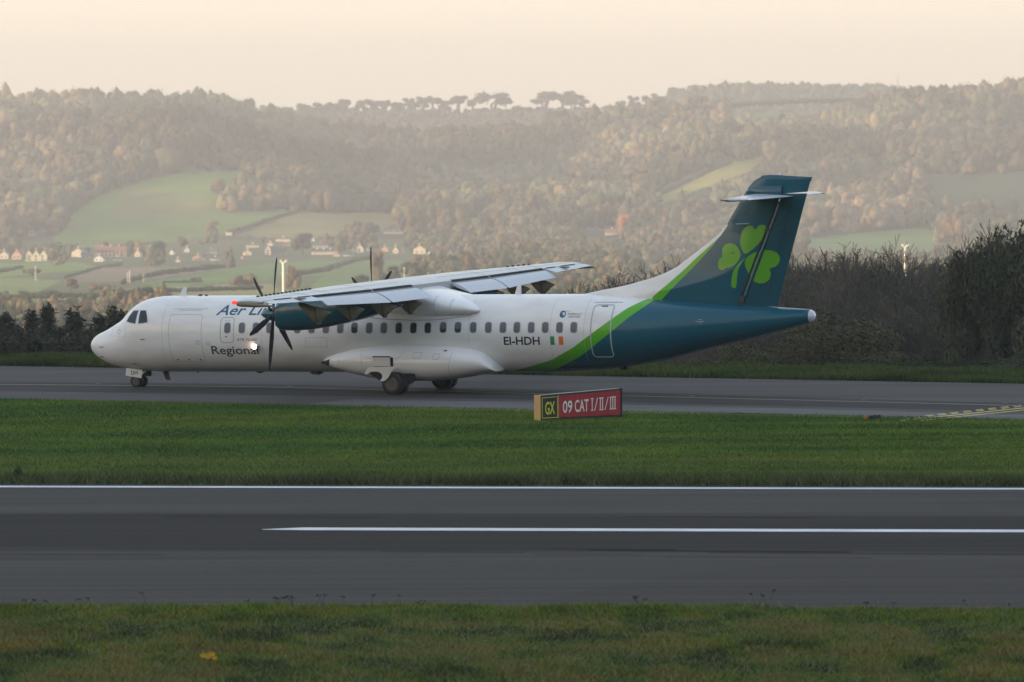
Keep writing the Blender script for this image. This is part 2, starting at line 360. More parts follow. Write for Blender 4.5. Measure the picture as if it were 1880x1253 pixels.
# first row is pulled to the line of the verge
vyl=np.array([vy(x) for x in X[0]])
Yg=D.copy()
k=np.clip((300-D)/72,0,1); Yg=D-k*(228-vyl[None,:])+0*D
Xg=u_to_x(U,Yg)
iy=YH+(H-Zt)*F/D
colr=np.zeros(U.shape+(3,)); n1=fbm(Xg/60,Yg/160,4)[...,None]
colr[:]=np.array([.07,.085,.035])*(1-n1)+np.array([.13,.105,.055])*n1
vn=((D>1400)&(D<4300))[...,None]; colr=np.where(vn,np.array([.10,.13,.045])*(1-n1)+np.array([.16,.15,.06])*n1,colr)
colr=np.where((D<1400)[...,None],np.array([.04,.05,.022]),colr)
for poly,c in VALLEY:
    s=inpoly(U,iy,poly)&(D<4250)&(D>1400); colr[s]=c
FM=np.zeros(U.shape,bool)
for poly,c in FIELDS:
    s=inpoly(U,iy,poly)&(D<5660)&(D>3500); colr[s]=c; FM|=s
colr*=(.85+.3*fbm(Xg/25,Yg/70,3)[...,None])
nv,nu=U.shape; idx=np.arange(nv*nu).reshape(nv,nu)
fc=np.stack([idx[:-1,:-1],idx[:-1,1:],idx[1:,1:],idx[1:,:-1]],-1).reshape(-1,4)
link('hills',np_mesh('hills',np.stack([Xg,Yg,Zt],-1).reshape(-1,3),fc,colr.reshape(-1,3),True),attr_mat('hill_pasture',nscale=.02,namp=.2))
tag(bpy.data.objects['hills'],kind='structure')
# unseen hill added towards the low sun to keep the airfield in shade
ax=np.array([-math.sin(SUN_AZ),math.cos(SUN_AZ)]); sd2=np.array([-math.cos(SUN_AZ),-math.sin(SUN_AZ)])
A,B=np.meshgrid(np.linspace(-620,620,60),np.linspace(-160,160,24)); cen=np.array([0,200])+sd2*430
hz=62*np.clip(1.25-(np.abs(A)/560)**4,0,1)*np.exp(-(B/75)**2)*(.93+.14*vnoise(A/40+50,B/40+50))-.6
hx=cen[0]+A*ax[0]+B*sd2[0]; hy=cen[1]+A*ax[1]+B*sd2[1]
n_=A.shape; ii=np.arange(A.size).reshape(n_); fc=np.stack([ii[:-1,:-1],ii[:-1,1:],ii[1:,1:],ii[1:,:-1]],-1).reshape(-1,4)
o=link('ridge',np_mesh('ridge',np.stack([hx,hy,hz],-1).reshape(-1,3),fc,None,True),grassground('sun_block_turf',(.03,.05,.02),(.05,.06,.02),(.06,.07,.03))); tag(o,kind='structure')

# added, unseen rise behind the viewer, blocks low sky light from the aircraft side
A,B=np.meshgrid(np.linspace(-520,700,60),np.linspace(-130,130,20)); hz=66*np.clip(1.2-(np.abs(A-60)/620)**4,0,1)*np.exp(-(B/60)**2)*(.85+.3*vnoise(A/30+70,B/30+50))-.6
ii=np.arange(A.size).reshape(A.shape); fc=np.stack([ii[:-1,:-1],ii[:-1,1:],ii[1:,1:],ii[1:,:-1]],-1).reshape(-1,4)
o=link('sky_block_rise',np_mesh('sky_block_rise',np.stack([A,B-270,hz],-1).reshape(-1,3),fc,None,True),grassground('sky_block_turf',(.03,.05,.02),(.05,.06,.02),(.06,.07,.03))); tag(o,kind='structure')
# ------------------------------------------------------------------ foliage makers
def ico(sub):
    bm=bmesh.new(); bmesh.ops.create_icosphere(bm,subdivisions=sub,radius=1); bm.verts.ensure_lookup_table()
    v=np.array([x.co[:] for x in bm.verts]); f=np.array([[q.index for q in p.verts] for p in bm.faces]); bm.free(); return v,f
I1=ico(1); I2=ico(2)
def cards(c,r,size,n,out=True,g=rng,squash=1.):
    """n small triangles scattered in a lumpy shell round c"""
    d=g.normal(size=(n,3)); d/=np.linalg.norm(d,axis=1)[:,None]
    rr=r*(.72+.42*g.random(n))[:,None]
    p=c+d*rr*np.array([1,1,squash])
    a=g.normal(size=(n,3)); a/=np.linalg.norm(a,axis=1)[:,None]; b=np.cross(a,d); b/=np.linalg.norm(b,axis=1)[:,None]+1e-9
    s=size*(.6+.8*g.random(n))[:,None]
    v=np.stack([p-b*s*.6,p+b*s*.6,p+a*s],1).reshape(-1,3); f=np.arange(n*3).reshape(n,3); return v,f
def crown_proto(seed,kind):
    g=np.random.default_rng(seed); V=[];Fc=[];C=[];off=0
    nb={'round':6,'tall':6,'bushy':4}[kind]
    for i in range(nb):
        if kind=='tall': c=np.array([g.normal()*.16,g.normal()*.16,.25+.7*i/nb]); r=.30*(1.15-.6*i/nb)
        elif kind=='bushy': c=np.array([g.uniform(-.35,.35),g.uniform(-.35,.35),g.uniform(.25,.5)]); r=g.uniform(.28,.42)
        else: c=np.array([g.uniform(-.28,.28),g.uniform(-.28,.28),g.uniform(.35,.78)]); r=g.uniform(.20,.34)
        v,f=I1; nz=1+.25*g.normal(size=(len(v),1)); vv=c+v*nz*r; V.append(vv);Fc.append(f+off);off+=len(v)
        C.append(np.full(len(v),g.uniform(.8,1.1)))
        v,f=cards(c,r*1.0,.085,26,g=g); V.append(v);Fc.append(f+off);off+=len(v);C.append(np.full(len(v),g.uniform(.8,1.3)))
    return np.concatenate(V),np.concatenate(Fc),np.concatenate(C)
PR={k:[crown_proto(100+i*7+j,k) for j in range(5)] for i,k in enumerate(('round','tall','bushy'))}
PAL=np.array([(.18,.14,.085),(.16,.14,.08),(.115,.12,.065),(.085,.10,.06),(.20,.145,.085),(.13,.13,.075),(.165,.16,.08)])
def forest(name,xs,ys,zs,hs,kinds,cols,wid=1.):
    V=[];Fc=[];C=[];off=0
    for x,y,z,h,kk,c in zip(xs,ys,zs,hs,kinds,cols):
        v,f,cc=PR[kk][rng.integers(5)]; a=rng.random()*6.28; ca,sa=math.cos(a),math.sin(a); ww=wid*h*rng.uniform(.9,1.25)
        q=np.empty_like(v); q[:,0]=(v[:,0]*ca-v[:,1]*sa)*ww+x; q[:,1]=(v[:,0]*sa+v[:,1]*ca)*ww+y; q[:,2]=v[:,2]*h*1.1-h*.12+z
        V.append(q);Fc.append(f+off);off+=len(v);C.append(cc[:,None]*c)
    me=np_mesh(name,np.concatenate(V),np.concatenate(Fc),np.concatenate(C)); return me
# hillside wood
def clear_of_houses(u,y):
    r=np.zeros(u.shape,bool)
    for (px,pyb,wp,hp) in HBOX: r|=(np.abs(u-px)<wp/2+15)&(y>pyb-3)&(y<pyb+34)
    return r
HBOX=[(7,475,15,15),(30,476,17,16),(66,479,40,21),(143,472,24,17),(157,474,16,11),(202,471,58,19),(181,480,17,12),(215,478,14,6),(252,471,10,12),(58,433,14,9),(77,426,12,4),(315,467,7,10),(326,481,8,7),(343,463,9,10),(363,479,20,12),(386,466,26,9),(395,478,18,6),(421,432,10,6),(455,436,9,5),(463,454,23,6),(455,468,14,9),(445,475,7,6),(492,468,10,19),(511,468,27,14),(496,451,9,6),(519,443,26,7),(524,451,14,6),(575,443,5,9),(588,455,28,9),(594,467,44,9),(618,471,12,7),(660,463,13,15),(648,461,7,8),(675,461,6,8),(706,462,12,10),(726,465,9,13),(739,465,9,7),(770,466,22,16),(788,469,6,9),(827,468,7,10),(856,461,8,10),(722,429,36,6),(838,388,14,4),(1124,434,24,14),(1093,426,28,8),(1079,423,5,6),(1245,467,13,8),(1257,467,12,8),(1233,470,10,7),(1191,496,22,18)]
n=26000; d=rng.uniform(4330,5680,n); u=rng.uniform(-130,2010,n); x=u_to_x(u,d); z=terr_z(u,d); y_=YH+(H-z)*F/d
keep=np.ones(n,bool)
keep&=~clear_of_houses(u,y_)
for poly,c in FIELDS:
    for dy_ in ((0,9,18,26,34,42) if poly[0][0]==1195 else (0,9,18,26)): keep&=~inpoly(u,y_-dy_,[(a,b) for a,b in poly])
# thin by spacing grid
cell={}
kk=[]
for i in np.nonzero(keep)[0]:
    key=(int(x[i]//11.5),int(d[i]//11))
    if key in cell: continue
    cell[key]=1; kk.append(i)
kk=np.array(kk); x,d,z,u,y_=x[kk],d[kk],z[kk],u[kk],y_[kk]
sp=fbm(x/90+4,d/150+2,3); g2=rng.random(len(kk))
ci=np.clip(((sp-.28)*12+(g2-.5)*4.5).astype(int),0,6)
# dark conifer-ish band over the left crest
left=(u<480)&(u>180)&(y_<232)
ci=np.where(left,3,ci)
big=fbm(x/130+14,d/210+22,3); cols=PAL[ci]*rng.uniform(.84,1.14,(len(kk),1))*(.5+1.05*np.clip((big-.3)/.4,0,1))[:,None]; hs=9+13*rng.random(len(kk))**1.6  # broad patches paint the light and shade of the spurs into crown colour
kinds=np.where(g2<.62,'round',np.where(g2<.95,'bushy','tall'))
print('hill trees',len(kk))
o=link('hillside_wood',forest('hillside_wood',x,d,z,hs,kinds,cols,.82),M['far']); tag(o,'autumn woodland covering the hazy hillside across the valley','woodland',kind='stuff')
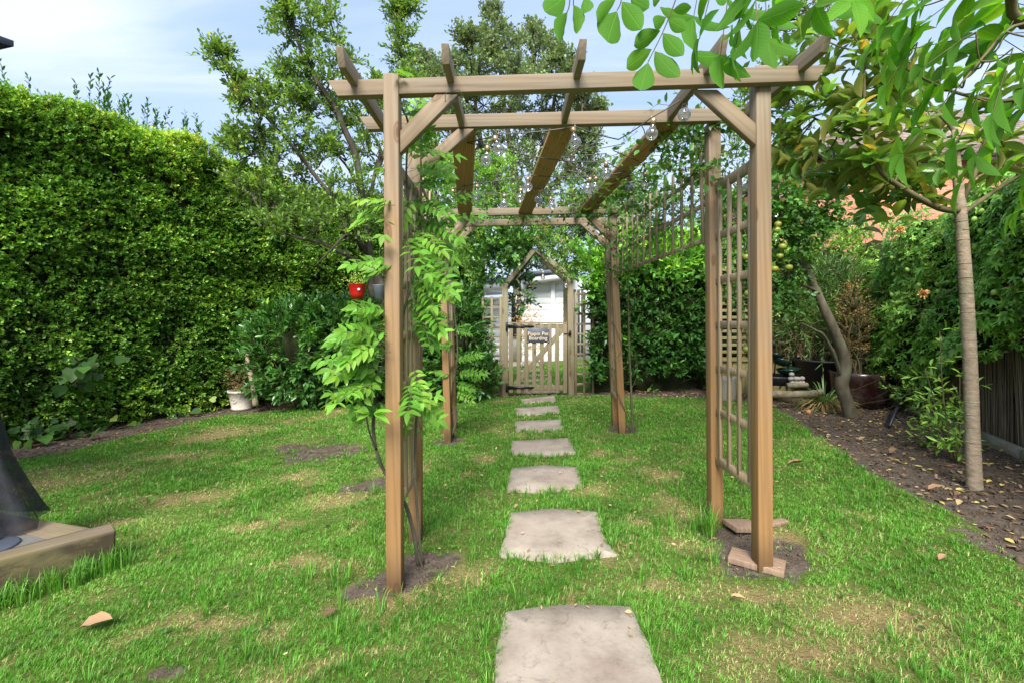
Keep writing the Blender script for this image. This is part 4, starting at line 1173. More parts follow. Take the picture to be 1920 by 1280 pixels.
***
### TASK GOAL
Return every line above that contains the word "script".

### REPLY TO THE TASK
Keep writing the Blender script for this image. This is part 2, starting at line 360. More parts follow. Write for Blender 4.5. Measure the picture as if it were 1880x1253 pixels.
Keep writing the Blender script for this image. This is part 4, starting at line 1173. More parts follow. Take the picture to be 1920 by 1280 pixels.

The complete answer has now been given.